[Directive]
Can you transcribe every line exactly and leave the pictures behind?

═════ Provided data

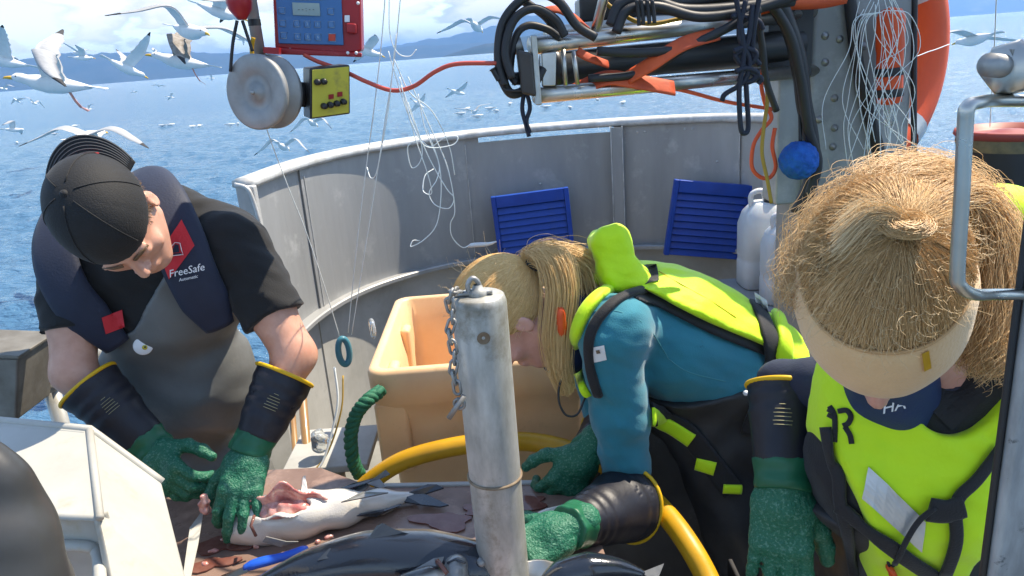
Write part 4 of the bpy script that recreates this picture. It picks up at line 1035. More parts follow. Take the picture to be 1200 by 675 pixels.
for lab, pts, y0, y1 in lines: cord('nylon_line', lab, 'fishing line', pts, .0011, M['line'], y0, y1, 'nylon lines by the stern', 5)
lu_ = thing('lure', 'small pale lure on a line in front of the blue panel', 'lure', P(563, 290, 1.6))
make('lure_body', tube(path([(548, 289), (556, 287), (572, 286), (582, 283)], 1.6, n=4), [.002, .003, .0045, .005, .005, .005, .005, .0045, .004, .0035, .003, .002, .0015][:13], 10), M['hdpe'], lu_)
g = np.random.default_rng(21)
for k in range(26):                                                    # the bundle on the mast
    x0 = g.normal(1036, 14); x1 = x0+g.normal(-2, 26); xm = (x0+x1)/2+g.normal(0, 16); y0 = g.uniform(-12, 14); y1 = g.uniform(165, 205); yy = 1.70+g.uniform(-.03, .03)
    pts = [(x0, y0), (x0+g.normal(0, 9), 40+g.normal(0, 8)), (xm, 100+g.normal(0, 14)), (x1+g.normal(0, 8), 150), (x1, y1)]
    if k % 4 == 0: pts = [(1034, 14), (x0-26, 22), (x0-34, 60), (xm-22, 120), (x1, 175)]
    if k % 7 == 3: pts = [(1040, 12), (x0+24, 18), (x0+34, 60), (xm+22, 110), (x1+14, 190)]
    cord('nylon_line', 'one of the pale nylon lines hanging in a bundle on the mast', 'fishing line', pts, .0008, M['line'], yy, yy, 'bundle of nylon lines on the mast', 5)
for k in range(2):
    cord('nylon_line', ['pale nylon line stretched from the mast bundle to the lifebuoy', 'nylon line hanging at the edge over the red drum'][k], 'fishing line', [[(1030, 30), (1060, 66), (1090, 60), (1112, 52)], [(1168, -10), (1165, 60), (1160, 148)]][k], .0012, M['line'], [1.75, 1.5][k], [1.95, 1.9][k], None, 5)

# ---- red topped drum on the starboard side, seen past the handle
dr = thing('deck_drum', 'dark drum with rust red lid and algae ring by the rail', 'drum', P(1178, 170, 1.95)*V(1, 1, 0))
dcn = P(1182, 168, 1.95); dcn = V(dcn[0], dcn[1], 0); dz = P(1182, 150, 1.95)[2]
make('barrel', lathe([(.085, 0), (.11, .05), (.125, dz*.5), (.115, dz-.05)], dcn, (0, 0, 1), 32), M['black'], dr)
make('algae_ring', lathe([(.115, dz-.05), (.122, dz-.03), (.120, dz-.018)], dcn, (0, 0, 1), 32), M['buoyalgae'], dr)
make('lid', lathe([(.120, dz-.02), (.128, dz-.012), (.126, dz), (.11, dz+.001), (.104, dz-.012), (.06, dz-.016), (.03, dz-.004), (0, dz-.002)], dcn, (0, 0, 1), 40), M['buoyred'], dr)

# ---- scratched door edge with grab handle, close to the camera
dpost = thing('door_frame', 'scratched grey door frame post with black gasket', 'door frame', P(1190, 400, 0.440)*V(1, 1, 0))
a0, a1 = P(1192, 100, 0.480), P(1160, 720, 0.480); rr_ = nrm(a1-a0)
fpol = [P(1192, -20, 0.480), P(1188, 200, 0.480), P(1173, 430, 0.480), P(1156, 720, 0.480), P(1300, 720, 0.480), P(1300, -20, 0.480)]
xe = P(1184, 300, 0.480)[0]; xb = P(1158, 675, 0.480)[0]
bevel(make('frame_post', slab([V(xe+.010, 0.480, 2.1), V(xb-.004, 0.480, .90), V(xb+.14, 0.480, .90), V(xe+.14, 0.480, 2.1)], -.012), M['door_paint'], dpost, smooth=False), .004)
make('gasket', tube([V(xe+.006, 0.478, 2.1), V((xe+xb)/2+.001, 0.478, 1.5), V(xb-.006, 0.478, .90)], .0026, 8), M['black'], dpost)
gh = thing('grab_handle', 'bent stainless grab handle bolted to the door frame', 'handle', P(1130, 345, 0.448))
make('bar', tube(spline([P(1215, 118, 0.480), P(1165, 118, 0.468), P(1147, 120, 0.452), P(1134, 126, 0.448), P(1131, 150, 0.448), P(1127, 230, 0.448), P(1122, 318, 0.448), P(1126, 336, 0.448), P(1142, 345, 0.452), P(1165, 345, 0.468), P(1215, 345, 0.480)], 7), .0048, 14, flat=.8), M['steel'], gh)
make('bolt_shaft', rod(P(1158, 76, 0.464), P(1196, 80, 0.480), .007, 16), M['steel_dull'], gh)
make('bolt_nut', lathe([(.0145, -.008), (.017, -.005), (.017, .005), (.0145, .008)], P(1187, 80, 0.472), P(1196, 80, 0.480)-P(1158, 76, 0.464), 6, True), M['steel'], gh)
make('hinge_plate', slab([P(1176, 58, 0.474), P(1230, 52, 0.474), P(1230, 100, 0.474), P(1180, 98, 0.474)], .008), M['steel_dull'], gh, smooth=False)

# ---- white plastic chute, dark tarpaulin and metal block on the left
ch = thing('plastic_chute', 'scuffed white plastic fish chute with handle at the table end', 'chute', (-.72, 1.1, TT))
def chz(px, py, z): return PZ(px, py, z)
A, B2 = chz(-60, 487, 1.22), chz(105, 503, 1.20)
C2, D2 = chz(117, 607, 1.165), chz(-60, 598, 1.18)
E2, F2 = chz(190, 565, 1.09), chz(222, 690, 1.03)
G2 = chz(132, 690, 1.06)
bevel(make('sloped_top', slab([A, D2, C2, B2], .012), M['white_pl'], ch, smooth=False), .006, 3)
bevel(make('side_wing', slab([B2, C2, G2, F2, E2], .012), M['white_pl'], ch, smooth=False), .004, 2)
bevel(make('front_apron', slab([D2+V(0, .012, 0), D2*V(1, 1, 0)+V(0, .03, .88), C2*V(1, 1, 0)+V(.0, .03, .88), C2+V(0, .012, 0)], .012), M['white_pl'], ch, smooth=False), .006, 3)
bevel(make('back_wall', slab([A*V(1, 1, 0)+V(0, 0, .88), A, B2, B2*V(1, 1, 0)+V(0, 0, .88)], .012), M['white_pl'], ch, smooth=False), .004)
make('rim_roll', tube(spline([A, (A+B2)/2, B2], 4)[:-1]+spline([B2, (B2+E2)/2, E2], 4), .007, 8), M['white_pl'], ch)
make('fold_edge', tube([B2, C2], .006, 8), M['white_pl'], ch)
hb = chz(84, 652, 1.0)
make('carry_handle', tube(spline([chz(52, 690, 1.08), chz(50, 650, 1.10), chz(60, 640, 1.11), chz(100, 640, 1.11), chz(114, 648, 1.10), chz(118, 690, 1.08)], 6), .009, 10), M['white_pl'], ch)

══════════

[Full solution]
Write part 4 of the bpy script that recreates this picture. It picks up at line 1035. More parts follow. Take the picture to be 1200 by 675 pixels.
for lab, pts, y0, y1 in lines: cord('nylon_line', lab, 'fishing line', pts, .0011, M['line'], y0, y1, 'nylon lines by the stern', 5)
lu_ = thing('lure', 'small pale lure on a line in front of the blue panel', 'lure', P(563, 290, 1.6))
make('lure_body', tube(path([(548, 289), (556, 287), (572, 286), (582, 283)], 1.6, n=4), [.002, .003, .0045, .005, .005, .005, .005, .0045, .004, .0035, .003, .002, .0015][:13], 10), M['hdpe'], lu_)
g = np.random.default_rng(21)
for k in range(26):                                                    # the bundle on the mast
    x0 = g.normal(1036, 14); x1 = x0+g.normal(-2, 26); xm = (x0+x1)/2+g.normal(0, 16); y0 = g.uniform(-12, 14); y1 = g.uniform(165, 205); yy = 1.70+g.uniform(-.03, .03)
    pts = [(x0, y0), (x0+g.normal(0, 9), 40+g.normal(0, 8)), (xm, 100+g.normal(0, 14)), (x1+g.normal(0, 8), 150), (x1, y1)]
    if k % 4 == 0: pts = [(1034, 14), (x0-26, 22), (x0-34, 60), (xm-22, 120), (x1, 175)]
    if k % 7 == 3: pts = [(1040, 12), (x0+24, 18), (x0+34, 60), (xm+22, 110), (x1+14, 190)]
    cord('nylon_line', 'one of the pale nylon lines hanging in a bundle on the mast', 'fishing line', pts, .0008, M['line'], yy, yy, 'bundle of nylon lines on the mast', 5)
for k in range(2):
    cord('nylon_line', ['pale nylon line stretched from the mast bundle to the lifebuoy', 'nylon line hanging at the edge over the red drum'][k], 'fishing line', [[(1030, 30), (1060, 66), (1090, 60), (1112, 52)], [(1168, -10), (1165, 60), (1160, 148)]][k], .0012, M['line'], [1.75, 1.5][k], [1.95, 1.9][k], None, 5)

# ---- red topped drum on the starboard side, seen past the handle
dr = thing('deck_drum', 'dark drum with rust red lid and algae ring by the rail', 'drum', P(1178, 170, 1.95)*V(1, 1, 0))
dcn = P(1182, 168, 1.95); dcn = V(dcn[0], dcn[1], 0); dz = P(1182, 150, 1.95)[2]
make('barrel', lathe([(.085, 0), (.11, .05), (.125, dz*.5), (.115, dz-.05)], dcn, (0, 0, 1), 32), M['black'], dr)
make('algae_ring', lathe([(.115, dz-.05), (.122, dz-.03), (.120, dz-.018)], dcn, (0, 0, 1), 32), M['buoyalgae'], dr)
make('lid', lathe([(.120, dz-.02), (.128, dz-.012), (.126, dz), (.11, dz+.001), (.104, dz-.012), (.06, dz-.016), (.03, dz-.004), (0, dz-.002)], dcn, (0, 0, 1), 40), M['buoyred'], dr)

# ---- scratched door edge with grab handle, close to the camera
dpost = thing('door_frame', 'scratched grey door frame post with black gasket', 'door frame', P(1190, 400, 0.440)*V(1, 1, 0))
a0, a1 = P(1192, 100, 0.480), P(1160, 720, 0.480); rr_ = nrm(a1-a0)
fpol = [P(1192, -20, 0.480), P(1188, 200, 0.480), P(1173, 430, 0.480), P(1156, 720, 0.480), P(1300, 720, 0.480), P(1300, -20, 0.480)]
xe = P(1184, 300, 0.480)[0]; xb = P(1158, 675, 0.480)[0]
bevel(make('frame_post', slab([V(xe+.010, 0.480, 2.1), V(xb-.004, 0.480, .90), V(xb+.14, 0.480, .90), V(xe+.14, 0.480, 2.1)], -.012), M['door_paint'], dpost, smooth=False), .004)
make('gasket', tube([V(xe+.006, 0.478, 2.1), V((xe+xb)/2+.001, 0.478, 1.5), V(xb-.006, 0.478, .90)], .0026, 8), M['black'], dpost)
gh = thing('grab_handle', 'bent stainless grab handle bolted to the door frame', 'handle', P(1130, 345, 0.448))
make('bar', tube(spline([P(1215, 118, 0.480), P(1165, 118, 0.468), P(1147, 120, 0.452), P(1134, 126, 0.448), P(1131, 150, 0.448), P(1127, 230, 0.448), P(1122, 318, 0.448), P(1126, 336, 0.448), P(1142, 345, 0.452), P(1165, 345, 0.468), P(1215, 345, 0.480)], 7), .0048, 14, flat=.8), M['steel'], gh)
make('bolt_shaft', rod(P(1158, 76, 0.464), P(1196, 80, 0.480), .007, 16), M['steel_dull'], gh)
make('bolt_nut', lathe([(.0145, -.008), (.017, -.005), (.017, .005), (.0145, .008)], P(1187, 80, 0.472), P(1196, 80, 0.480)-P(1158, 76, 0.464), 6, True), M['steel'], gh)
make('hinge_plate', slab([P(1176, 58, 0.474), P(1230, 52, 0.474), P(1230, 100, 0.474), P(1180, 98, 0.474)], .008), M['steel_dull'], gh, smooth=False)

# ---- white plastic chute, dark tarpaulin and metal block on the left
ch = thing('plastic_chute', 'scuffed white plastic fish chute with handle at the table end', 'chute', (-.72, 1.1, TT))
def chz(px, py, z): return PZ(px, py, z)
A, B2 = chz(-60, 487, 1.22), chz(105, 503, 1.20)
C2, D2 = chz(117, 607, 1.165), chz(-60, 598, 1.18)
E2, F2 = chz(190, 565, 1.09), chz(222, 690, 1.03)
G2 = chz(132, 690, 1.06)
bevel(make('sloped_top', slab([A, D2, C2, B2], .012), M['white_pl'], ch, smooth=False), .006, 3)
bevel(make('side_wing', slab([B2, C2, G2, F2, E2], .012), M['white_pl'], ch, smooth=False), .004, 2)
bevel(make('front_apron', slab([D2+V(0, .012, 0), D2*V(1, 1, 0)+V(0, .03, .88), C2*V(1, 1, 0)+V(.0, .03, .88), C2+V(0, .012, 0)], .012), M['white_pl'], ch, smooth=False), .006, 3)
bevel(make('back_wall', slab([A*V(1, 1, 0)+V(0, 0, .88), A, B2, B2*V(1, 1, 0)+V(0, 0, .88)], .012), M['white_pl'], ch, smooth=False), .004)
make('rim_roll', tube(spline([A, (A+B2)/2, B2], 4)[:-1]+spline([B2, (B2+E2)/2, E2], 4), .007, 8), M['white_pl'], ch)
make('fold_edge', tube([B2, C2], .006, 8), M['white_pl'], ch)
hb = chz(84, 652, 1.0)
make('carry_handle', tube(spline([chz(52, 690, 1.08), chz(50, 650, 1.10), chz(60, 640, 1.11), chz(100, 640, 1.11), chz(114, 648, 1.10), chz(118, 690, 1.08)], 6), .009, 10), M['white_pl'], ch)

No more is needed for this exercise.